TASK BRIEF
Repeat the records below exactly.

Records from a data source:

>>>>

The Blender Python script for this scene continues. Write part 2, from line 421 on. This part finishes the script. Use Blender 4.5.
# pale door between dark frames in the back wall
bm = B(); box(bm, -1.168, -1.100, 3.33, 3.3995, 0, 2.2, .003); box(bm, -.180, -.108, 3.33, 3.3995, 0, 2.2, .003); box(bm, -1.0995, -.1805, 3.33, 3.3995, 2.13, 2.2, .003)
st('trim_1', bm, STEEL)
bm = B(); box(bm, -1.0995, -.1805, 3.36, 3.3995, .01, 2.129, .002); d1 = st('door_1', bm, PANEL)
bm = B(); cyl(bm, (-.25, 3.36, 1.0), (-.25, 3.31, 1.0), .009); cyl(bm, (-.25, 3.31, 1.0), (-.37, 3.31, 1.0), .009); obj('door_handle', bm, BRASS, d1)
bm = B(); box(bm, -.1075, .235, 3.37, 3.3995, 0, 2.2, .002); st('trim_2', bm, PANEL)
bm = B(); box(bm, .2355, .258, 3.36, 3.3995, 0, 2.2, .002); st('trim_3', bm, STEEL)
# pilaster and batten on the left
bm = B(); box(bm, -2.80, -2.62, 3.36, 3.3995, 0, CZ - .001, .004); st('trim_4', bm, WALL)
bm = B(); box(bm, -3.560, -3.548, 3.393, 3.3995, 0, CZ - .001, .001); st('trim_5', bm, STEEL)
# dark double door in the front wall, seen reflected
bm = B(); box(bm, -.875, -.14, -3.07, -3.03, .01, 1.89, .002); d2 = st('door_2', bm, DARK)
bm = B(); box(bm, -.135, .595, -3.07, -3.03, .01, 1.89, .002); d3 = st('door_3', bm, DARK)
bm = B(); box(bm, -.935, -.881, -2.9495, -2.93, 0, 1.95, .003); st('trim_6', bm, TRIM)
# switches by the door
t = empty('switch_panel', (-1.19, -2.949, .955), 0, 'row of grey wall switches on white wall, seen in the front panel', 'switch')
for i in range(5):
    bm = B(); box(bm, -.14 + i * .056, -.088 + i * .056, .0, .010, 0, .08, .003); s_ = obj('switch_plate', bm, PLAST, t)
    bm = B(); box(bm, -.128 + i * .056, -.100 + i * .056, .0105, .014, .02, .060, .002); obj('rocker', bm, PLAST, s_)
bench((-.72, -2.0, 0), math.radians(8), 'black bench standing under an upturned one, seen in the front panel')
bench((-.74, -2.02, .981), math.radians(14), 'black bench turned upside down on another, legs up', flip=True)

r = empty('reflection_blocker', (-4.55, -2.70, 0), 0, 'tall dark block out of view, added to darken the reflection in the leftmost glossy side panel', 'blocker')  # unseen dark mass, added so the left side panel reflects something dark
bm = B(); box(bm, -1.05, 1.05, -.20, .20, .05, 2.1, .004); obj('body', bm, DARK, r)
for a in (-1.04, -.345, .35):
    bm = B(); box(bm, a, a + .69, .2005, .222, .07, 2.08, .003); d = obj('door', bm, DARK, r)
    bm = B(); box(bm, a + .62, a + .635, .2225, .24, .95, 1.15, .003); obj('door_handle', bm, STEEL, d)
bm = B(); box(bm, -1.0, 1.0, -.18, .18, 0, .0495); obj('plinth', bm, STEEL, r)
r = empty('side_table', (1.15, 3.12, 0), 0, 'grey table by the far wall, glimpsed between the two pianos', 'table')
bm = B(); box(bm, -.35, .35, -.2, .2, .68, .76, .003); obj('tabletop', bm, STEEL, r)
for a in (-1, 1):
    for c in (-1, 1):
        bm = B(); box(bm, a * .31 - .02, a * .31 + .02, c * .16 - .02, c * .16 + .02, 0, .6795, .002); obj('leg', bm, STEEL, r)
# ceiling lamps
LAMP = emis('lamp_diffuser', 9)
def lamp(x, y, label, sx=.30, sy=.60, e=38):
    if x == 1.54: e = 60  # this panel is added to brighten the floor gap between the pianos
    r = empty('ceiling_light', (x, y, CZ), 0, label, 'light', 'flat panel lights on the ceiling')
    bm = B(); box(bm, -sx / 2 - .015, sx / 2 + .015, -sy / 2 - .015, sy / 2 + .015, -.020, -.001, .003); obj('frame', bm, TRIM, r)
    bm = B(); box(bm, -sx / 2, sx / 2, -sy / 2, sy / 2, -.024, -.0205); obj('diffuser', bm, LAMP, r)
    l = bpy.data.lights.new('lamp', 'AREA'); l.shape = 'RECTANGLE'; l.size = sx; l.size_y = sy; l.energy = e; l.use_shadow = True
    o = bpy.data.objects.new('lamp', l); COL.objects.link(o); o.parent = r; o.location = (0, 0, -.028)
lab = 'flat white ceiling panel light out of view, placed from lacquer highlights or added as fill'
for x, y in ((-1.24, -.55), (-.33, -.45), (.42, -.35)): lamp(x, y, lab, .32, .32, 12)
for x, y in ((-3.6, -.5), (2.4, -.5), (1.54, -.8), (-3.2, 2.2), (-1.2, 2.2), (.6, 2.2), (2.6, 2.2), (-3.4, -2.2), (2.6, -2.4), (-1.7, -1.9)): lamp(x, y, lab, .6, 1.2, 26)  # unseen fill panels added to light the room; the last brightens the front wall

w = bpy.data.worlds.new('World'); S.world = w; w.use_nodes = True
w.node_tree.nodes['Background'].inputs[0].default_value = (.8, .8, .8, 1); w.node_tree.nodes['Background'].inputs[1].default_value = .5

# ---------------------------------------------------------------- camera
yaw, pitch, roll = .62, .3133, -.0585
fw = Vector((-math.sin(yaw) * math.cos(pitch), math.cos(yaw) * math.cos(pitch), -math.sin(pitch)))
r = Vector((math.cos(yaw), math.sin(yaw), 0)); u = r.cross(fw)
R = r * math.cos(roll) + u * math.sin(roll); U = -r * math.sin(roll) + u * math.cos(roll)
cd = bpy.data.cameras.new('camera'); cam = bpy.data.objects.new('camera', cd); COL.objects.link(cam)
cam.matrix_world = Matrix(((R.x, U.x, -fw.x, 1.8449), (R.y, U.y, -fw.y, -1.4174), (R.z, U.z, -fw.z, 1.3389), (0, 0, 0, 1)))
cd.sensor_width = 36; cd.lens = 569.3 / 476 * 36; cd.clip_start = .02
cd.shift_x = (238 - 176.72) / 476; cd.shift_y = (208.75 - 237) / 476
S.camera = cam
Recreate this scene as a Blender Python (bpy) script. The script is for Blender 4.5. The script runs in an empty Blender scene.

<<<<

FULL OUTPUT
The Blender Python script for this scene continues. Write part 2, from line 421 on. This part finishes the script. Use Blender 4.5.
# pale door between dark frames in the back wall
bm = B(); box(bm, -1.168, -1.100, 3.33, 3.3995, 0, 2.2, .003); box(bm, -.180, -.108, 3.33, 3.3995, 0, 2.2, .003); box(bm, -1.0995, -.1805, 3.33, 3.3995, 2.13, 2.2, .003)
st('trim_1', bm, STEEL)
bm = B(); box(bm, -1.0995, -.1805, 3.36, 3.3995, .01, 2.129, .002); d1 = st('door_1', bm, PANEL)
bm = B(); cyl(bm, (-.25, 3.36, 1.0), (-.25, 3.31, 1.0), .009); cyl(bm, (-.25, 3.31, 1.0), (-.37, 3.31, 1.0), .009); obj('door_handle', bm, BRASS, d1)
bm = B(); box(bm, -.1075, .235, 3.37, 3.3995, 0, 2.2, .002); st('trim_2', bm, PANEL)
bm = B(); box(bm, .2355, .258, 3.36, 3.3995, 0, 2.2, .002); st('trim_3', bm, STEEL)
# pilaster and batten on the left
bm = B(); box(bm, -2.80, -2.62, 3.36, 3.3995, 0, CZ - .001, .004); st('trim_4', bm, WALL)
bm = B(); box(bm, -3.560, -3.548, 3.393, 3.3995, 0, CZ - .001, .001); st('trim_5', bm, STEEL)
# dark double door in the front wall, seen reflected
bm = B(); box(bm, -.875, -.14, -3.07, -3.03, .01, 1.89, .002); d2 = st('door_2', bm, DARK)
bm = B(); box(bm, -.135, .595, -3.07, -3.03, .01, 1.89, .002); d3 = st('door_3', bm, DARK)
bm = B(); box(bm, -.935, -.881, -2.9495, -2.93, 0, 1.95, .003); st('trim_6', bm, TRIM)
# switches by the door
t = empty('switch_panel', (-1.19, -2.949, .955), 0, 'row of grey wall switches on white wall, seen in the front panel', 'switch')
for i in range(5):
    bm = B(); box(bm, -.14 + i * .056, -.088 + i * .056, .0, .010, 0, .08, .003); s_ = obj('switch_plate', bm, PLAST, t)
    bm = B(); box(bm, -.128 + i * .056, -.100 + i * .056, .0105, .014, .02, .060, .002); obj('rocker', bm, PLAST, s_)
bench((-.72, -2.0, 0), math.radians(8), 'black bench standing under an upturned one, seen in the front panel')
bench((-.74, -2.02, .981), math.radians(14), 'black bench turned upside down on another, legs up', flip=True)

r = empty('reflection_blocker', (-4.55, -2.70, 0), 0, 'tall dark block out of view, added to darken the reflection in the leftmost glossy side panel', 'blocker')  # unseen dark mass, added so the left side panel reflects something dark
bm = B(); box(bm, -1.05, 1.05, -.20, .20, .05, 2.1, .004); obj('body', bm, DARK, r)
for a in (-1.04, -.345, .35):
    bm = B(); box(bm, a, a + .69, .2005, .222, .07, 2.08, .003); d = obj('door', bm, DARK, r)
    bm = B(); box(bm, a + .62, a + .635, .2225, .24, .95, 1.15, .003); obj('door_handle', bm, STEEL, d)
bm = B(); box(bm, -1.0, 1.0, -.18, .18, 0, .0495); obj('plinth', bm, STEEL, r)
r = empty('side_table', (1.15, 3.12, 0), 0, 'grey table by the far wall, glimpsed between the two pianos', 'table')
bm = B(); box(bm, -.35, .35, -.2, .2, .68, .76, .003); obj('tabletop', bm, STEEL, r)
for a in (-1, 1):
    for c in (-1, 1):
        bm = B(); box(bm, a * .31 - .02, a * .31 + .02, c * .16 - .02, c * .16 + .02, 0, .6795, .002); obj('leg', bm, STEEL, r)
# ceiling lamps
LAMP = emis('lamp_diffuser', 9)
def lamp(x, y, label, sx=.30, sy=.60, e=38):
    if x == 1.54: e = 60  # this panel is added to brighten the floor gap between the pianos
    r = empty('ceiling_light', (x, y, CZ), 0, label, 'light', 'flat panel lights on the ceiling')
    bm = B(); box(bm, -sx / 2 - .015, sx / 2 + .015, -sy / 2 - .015, sy / 2 + .015, -.020, -.001, .003); obj('frame', bm, TRIM, r)
    bm = B(); box(bm, -sx / 2, sx / 2, -sy / 2, sy / 2, -.024, -.0205); obj('diffuser', bm, LAMP, r)
    l = bpy.data.lights.new('lamp', 'AREA'); l.shape = 'RECTANGLE'; l.size = sx; l.size_y = sy; l.energy = e; l.use_shadow = True
    o = bpy.data.objects.new('lamp', l); COL.objects.link(o); o.parent = r; o.location = (0, 0, -.028)
lab = 'flat white ceiling panel light out of view, placed from lacquer highlights or added as fill'
for x, y in ((-1.24, -.55), (-.33, -.45), (.42, -.35)): lamp(x, y, lab, .32, .32, 12)
for x, y in ((-3.6, -.5), (2.4, -.5), (1.54, -.8), (-3.2, 2.2), (-1.2, 2.2), (.6, 2.2), (2.6, 2.2), (-3.4, -2.2), (2.6, -2.4), (-1.7, -1.9)): lamp(x, y, lab, .6, 1.2, 26)  # unseen fill panels added to light the room; the last brightens the front wall

w = bpy.data.worlds.new('World'); S.world = w; w.use_nodes = True
w.node_tree.nodes['Background'].inputs[0].default_value = (.8, .8, .8, 1); w.node_tree.nodes['Background'].inputs[1].default_value = .5

# ---------------------------------------------------------------- camera
yaw, pitch, roll = .62, .3133, -.0585
fw = Vector((-math.sin(yaw) * math.cos(pitch), math.cos(yaw) * math.cos(pitch), -math.sin(pitch)))
r = Vector((math.cos(yaw), math.sin(yaw), 0)); u = r.cross(fw)
R = r * math.cos(roll) + u * math.sin(roll); U = -r * math.sin(roll) + u * math.cos(roll)
cd = bpy.data.cameras.new('camera'); cam = bpy.data.objects.new('camera', cd); COL.objects.link(cam)
cam.matrix_world = Matrix(((R.x, U.x, -fw.x, 1.8449), (R.y, U.y, -fw.y, -1.4174), (R.z, U.z, -fw.z, 1.3389), (0, 0, 0, 1)))
cd.sensor_width = 36; cd.lens = 569.3 / 476 * 36; cd.clip_start = .02
cd.shift_x = (238 - 176.72) / 476; cd.shift_y = (208.75 - 237) / 476
S.camera = cam
Recreate this scene as a Blender Python (bpy) script. The script is for Blender 4.5. The script runs in an empty Blender scene.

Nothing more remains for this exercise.